Author(s) Kerry Carso

Language: English

Genre(s): Literary Criticism, Art and Music

Series: Gothic Literary Studies

  • November 2014 · 256 pages ·216x138mm

  • · Hardback - 9781783161607
  • · eBook - pdf - 9781783161614
  • · eBook - epub - 9781783161621

Endorsements

‘Although Mark Twain, and others before him, criticised the infatuation with Sir Walter Scott in American culture, Kerry Dean Carso’s lively book demonstrates the degree to which Gothic literature and architecture deeply shaped American literature, architecture, painting and landscape gardening from the late eighteenth through the mid-nineteenth centuries. American Gothic Art and Architecture in the Age of Romantic Literature is a strongly interdisciplinary work, well researched and transatlantic in scope, providing new and exciting ways of thinking about the sources and meanings of American artistic creation in the early national period.’
–David Schuyler, Professor of Humanities and American Studies, Franklin & Marshall College

‘This is an engaging and highly useful interdisciplinary study that explores early nineteenth-century architecture and the visual arts in the United States within the context of antebellum romantic literary culture.
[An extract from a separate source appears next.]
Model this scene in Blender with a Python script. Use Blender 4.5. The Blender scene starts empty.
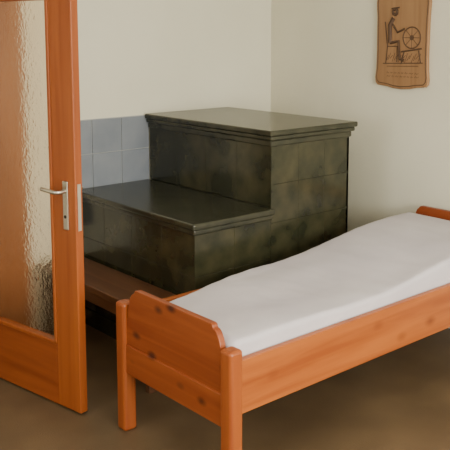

Weaving a rich historical narrative that ranges from the estates of the Founding Fathers to the historical paintings of Allston and Cole; from the gothic villas of A. J. Davis, Cooper, Irving and Hawthorn, to Edwin Forrest’s granite castle on the Hudson, the author presents a fascinating and informative work that appeals to general readers as well as specialists.’
–Dr Linda Ferber, New York Historical Society

‘Kerry Dean Carso explores the Gothic imagination in its many complex forms in literature, architecture, art, landscape and theatre, as it explodes the boundaries between fiction and reality and weaves an interconnected web of associations in which sensation triumphs over reason. From the sublime heights of Thomas Jefferson’s crenellated prospect towers to the wild and lawless landscapes of Washington Allston, the romantic incomprehensibility of Washington Irving’s “Sunnyside”, and the stage-set theatricality of Edwin Forrest’s Fonthill Castle, Carso elucidates the power and the primacy of the Gothic sensibility across all realms of creative activity during the early nineteenth century.’
–Gail Fenske, author of The Skyscraper and the City: The Woolworth Building and the Making of Modern New York

About the Author(s)

Author(s): Kerry Carso

Kerry Dean Carso is Associate Professor of Art History at the State University of New York at New Paltz.